To be done | Set down, exactly as written, the lines from the top of the data to the line that holds "build_path()", and omit the pictures.
========================================================================
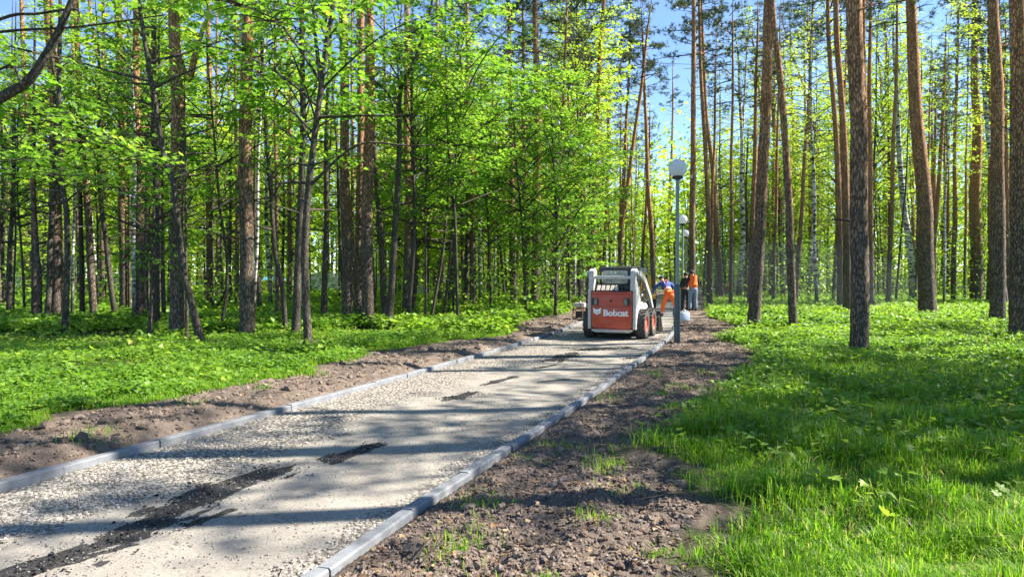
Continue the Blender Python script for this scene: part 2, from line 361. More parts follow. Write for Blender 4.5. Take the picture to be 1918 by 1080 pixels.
    tag(link("path", me, mt), kind='structure')
build_path()

M['concrete'] = simple("kerb_concrete", (0.19, 0.20, 0.215), 0.85, var=0.35, scale=7, dirt=(0.17, 0.15, 0.13), dirt_amt=0.6, bmp=0.2)
def build_kerb(side, name):
    prof = [(-0.047, -0.15), (-0.047, 0.066), (-0.037, 0.078), (0.037, 0.078), (0.047, 0.066), (0.047, -0.15)]
    if side > 0: prof = [(a, b - (0.012 if b > 0 else 0)) for a, b in prof]
    V = []; Fc = []
    off = HW + 0.048
    C = np.c_[PL[:, :2] + PN * off * side, np.zeros(len(PL))]
    C, s = resample(C, 0.05)
    k = 20; i = 0
    while i + k < len(C):
        dz0 = random.gauss(0, .005); dy = random.gauss(0, .006); dz1 = random.gauss(0, .005)
        b = len(V); t = (C[i + k] - C[i]); t /= np.linalg.norm(t); nn = np.array([t[1], -t[0], 0])
        ks = [0, 10, 20]
        for q, kk in enumerate(ks):
            c = C[i + kk] + t * (0.006 if q == 0 else -0.006 if q == 2 else 0) + nn * dy
            dz = dz0 + (dz1 - dz0) * q / 2
            for a, z in prof: V.append(c + nn * a + np.array([0, 0, z + dz]))
        n = len(prof)
        for q in range(2):
            for e in range(n): Fc.append((b + q * n + e, b + q * n + (e + 1) % n, b + (q + 1) * n + (e + 1) % n, b + (q + 1) * n + e))
        for base in (b, b + 2 * n):
            Fc.append((base, base + 1, base + 4, base + 5)); Fc.append((base + 1, base + 2, base + 3, base + 4))
        i += k
    me = mesh_np(name, V, Fc)
    bm = bmesh.new(); bm.from_mesh(me); bmesh.ops.recalc_face_normals(bm, faces=bm.faces[:]); bm.to_mesh(me); bm.free()
    tag(link(name, me, M['concrete']), kind='structure')
build_kerb(-1, "kerb_left"); build_kerb(1, "kerb_right")

# ---------------------------------------------------------------- loose stones, clods, crumbs
def ico():
    bm = bmesh.new(); bmesh.ops.create_icosphere(bm, subdivisions=1, radius=1); V = np.array([v.co[:] for v in bm.verts]); Fc = np.array([[v.index for v in f.verts] for f in bm.faces]); bm.free(); return V, Fc
IV, IF = ico()
bm = bmesh.new(); bmesh.ops.create_icosphere(bm, subdivisions=2, radius=1); IV2 = np.array([v.co[:] for v in bm.verts]); IF2 = np.array([[v.index for v in f.verts] for f in bm.faces]); bm.free()
def lumps(name, P, size, flat=0.6, rough=0.25, tints=None, big=False, m=None, smooth=False):
    bv, bf = (IV2, IF2) if big else (IV, IF)
    n = len(P); k = len(bv)
    d = 1 + rng.normal(0, rough, (n, k, 1)).clip(-.45, .6)
    V = bv[None] * d * np.stack([rng.uniform(.7, 1.3, n), rng.uniform(.7, 1.3, n), np.full(n, flat) * rng.uniform(.7, 1.3, n)], 1)[:, None, :]
    a = rng.uniform(0, 6.28, n); c, s = np.cos(a)[:, None], np.sin(a)[:, None]
    tl = rng.normal(0, .3, n)[:, None]
    x = V[..., 0] * c - V[..., 1] * s; y = V[..., 0] * s + V[..., 1] * c; z = V[..., 2] + x * tl * 0.5
    V = np.stack([x, y, z], -1) * size[:, None, None] + P[:, None, :]
    Fc = (bf[None] + (np.arange(n) * k)[:, None, None]).reshape(-1, 3)
    if tints is None: tints = rng.rand(n)
    return mesh_np(name, V.reshape(-1, 3), Fc, tint=np.repeat(tints, len(bf)), smooth=smooth)
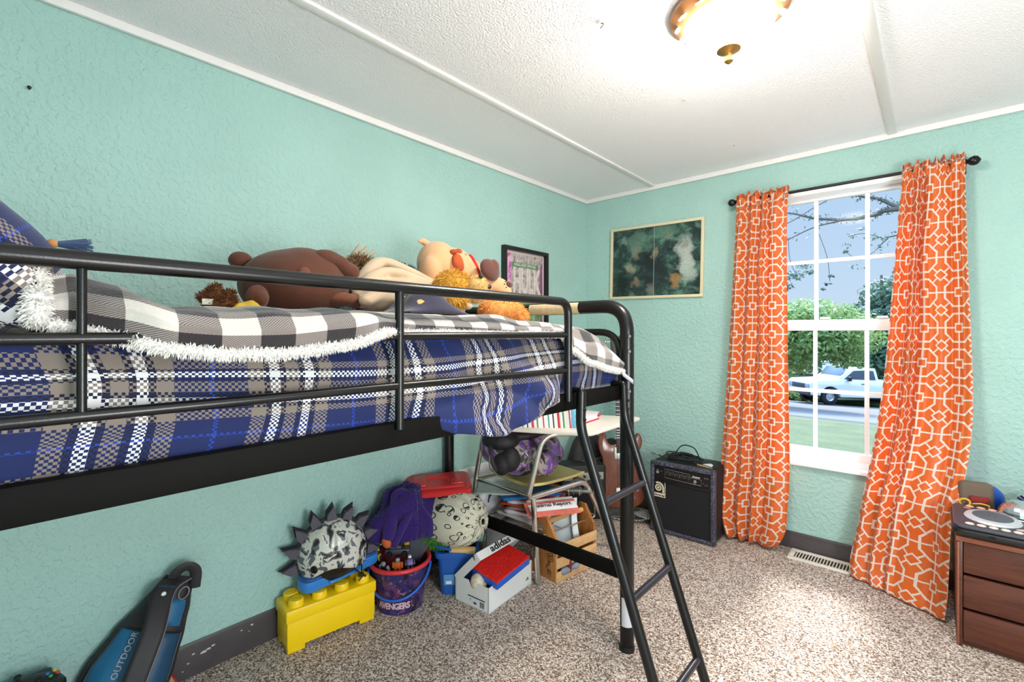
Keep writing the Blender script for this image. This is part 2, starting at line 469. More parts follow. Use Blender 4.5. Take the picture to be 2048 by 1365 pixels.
# ceiling edge trim and battens
def strip(name, c, d, bev=.006): return struct(name, B().box(c, d, bev=bev, seg=2), WHITE)
strip('trim_1', (.008, (LY+YB)/2, HZ-.014), (.018, LY-YB, .03))
strip('trim_2', (XR/2, LY-.008, HZ-.013), (XR, .018, .03))
strip('trim_3', (.519, (LY+YB)/2, HZ-.004), (.034, LY-YB, .012), .004)
strip('trim_4', (1.740, (LY+YB)/2, HZ-.004), (.036, LY-YB, .012), .004)
strip('trim_5', (2.96, (LY+YB)/2, HZ-.004), (.036, LY-YB, .012), .004)
# ------------------------------------------------------------------ window_1: double hung, 3 x 2 panes per sash
win = bpy.data.objects.new('window_1', None); COL.objects.link(win); win.location = (1.53, LY+.05, WZ0); win['kind'] = 'structure'
gx = (1.193, 1.415, 1.637, 1.859)
b = B()
yj = LY+.07
for (x0, x1, z0, z1) in ((WX0, 1.178, .508, 1.905), (1.876, WX1, .508, 1.905), (WX0, WX1, 1.905, WZ1), (WX0, WX1, WZ0, .508)):
    b.box(((x0+x1)/2, yj, (z0+z1)/2), (x1-x0, .10, z1-z0), bev=.003)
part('window_frame', b, VINYL, win)
def sash(y, z0, z1, zm, rail_b, rail_t):
    b = B()
    b.box((1.186, y, (z0+z1)/2), (.026, .030, z1-z0-.004), bev=.003); b.box((1.868, y, (z0+z1)/2), (.026, .030, z1-z0-.004), bev=.003)
    b.box((1.527, y, z0+rail_b/2), (.69, .034, rail_b), bev=.004); b.box((1.527, y, z1-rail_t/2), (.69, .034, rail_t), bev=.004)
    for x in gx[1:3]: b.box((x, y, (z0+z1)/2), (.019, .014, z1-z0-.02))
    b.box((1.527, y, zm), (.67, .011, .019))
    s = part('window_sash', b, VINYL, win)
    k = bpy.data.materials.get('clear_glass')
    if not k:
        q = N('clear_glass'); tr = q.n('BsdfTransparent', {0: (.97, .98, .98)}); gl = q.n('BsdfGlossy', {0: (1, 1, 1), 1: .02})
        fr = q.n('Fresnel', {0: 1.45}); q.t.links.new(q.n('MixShader', {0: q.math('MULTIPLY', fr, .02), 1: tr, 2: gl}).outputs[0], q.out.inputs[0]); k = q.m
    p = part('window_pane', B().box((1.527, y, (z0+z1)/2), (.67, .004, z1-z0-.03)), k, s)
sash(LY+.078, 1.18, 1.91, 1.555, .058, .03)
sash(LY+.048, .505, 1.238, .858, .045, .058)
part('window_pane', B().box((XR+.06, .3, 1.215), (.004, 1.6, 1.43)), bpy.data.materials['clear_glass'], w2)  # pane of the added fill window
b = B().box((1.527, LY+.004, WZ0-.006), (.80, .075, .022), bev=.006); part('window_sill', b, VINYL, win)
for x in (1.46, 1.70): part('sash_lock', B().box((x, LY+.035, 1.246), (.045, .02, .012), bev=.003), VINYL, win)
b = B()
for i in range(3): b.box((1.527, LY+.028, .518+i*.012), (.66, .004, .003))
# ------------------------------------------------------------------ ceiling lamp
lx, ly = 1.432, 1.475
lamp = thing('ceiling_lamp', 'round flush ceiling lamp with glowing white bowl and bronze leaf-patterned rim', 'lamp', (lx, ly, HZ))
T = Tr(lx, ly, 0)
bz = mat('bronze_painted_rim', (150, 104, 66), .4, .3)
b = B().lathe([(.0, HZ-.002), (.160, HZ-.002), (.166, HZ-.010), (.164, HZ-.018), (.158, HZ-.022), (.124, HZ-.046), (.122, HZ-.042), (.14, HZ-.02)], 48, T); part('rim', b, bz, lamp)
kq = N('lit_opal_glass'); LAMPM = kq.done(lin((255, 246, 232)), .3, emit=(1, .92, .82), es=LAMP_E)
prof = [(.126*cos(a), HZ-.044-.074*sin(a)) for a in [i*pi/2/10 for i in range(11)]]
part('glass_bowl', B().lathe(prof, 48, T), LAMPM, lamp)
LEAFM = mat('cream_leaf_inlay', (255, 244, 214), .5, emit=(1, .86, .66), es=1.2)
for i in range(14):
    b = B()
    a = 2*pi*i/14; rm = .142; zc = HZ-.0365
    Q = T @ M.Rotation(a, 4, 'Z') @ Tr(rm, 0, zc) @ Ry(35) @ Rz((40 if i % 2 else -40))
    pts = [];
    for k in range(13):
        t = k/12*pi; rad = .0095 if k % 2 else .016
        pts.append((rad*cos(t)*.9, -.006+rad*sin(t)*1.0))
    pts += [(-.003, -.016), (.002, -.020), (.003, -.014)]
    b.prism(pts, -.003, .002, Q); part('rim_leaf', b, LEAFM, lamp)
fin = mat('brass_finial', (176, 138, 76), .35, .8)
b = B().lathe([(0, HZ-.118), (.032, HZ-.121), (.034, HZ-.125), (.022, HZ-.131), (.010, HZ-.137), (.008, HZ-.143), (.013, HZ-.150), (.012, HZ-.158), (.004, HZ-.165), (0, HZ-.166)], 24, T)
part('finial', b, fin, lamp)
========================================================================
Exercise output |
Continue the Blender Python script for this scene: part 2, from line 361. More parts follow. Write for Blender 4.5. Take the picture to be 1918 by 1080 pixels.
    tag(link("path", me, mt), kind='structure')
build_path()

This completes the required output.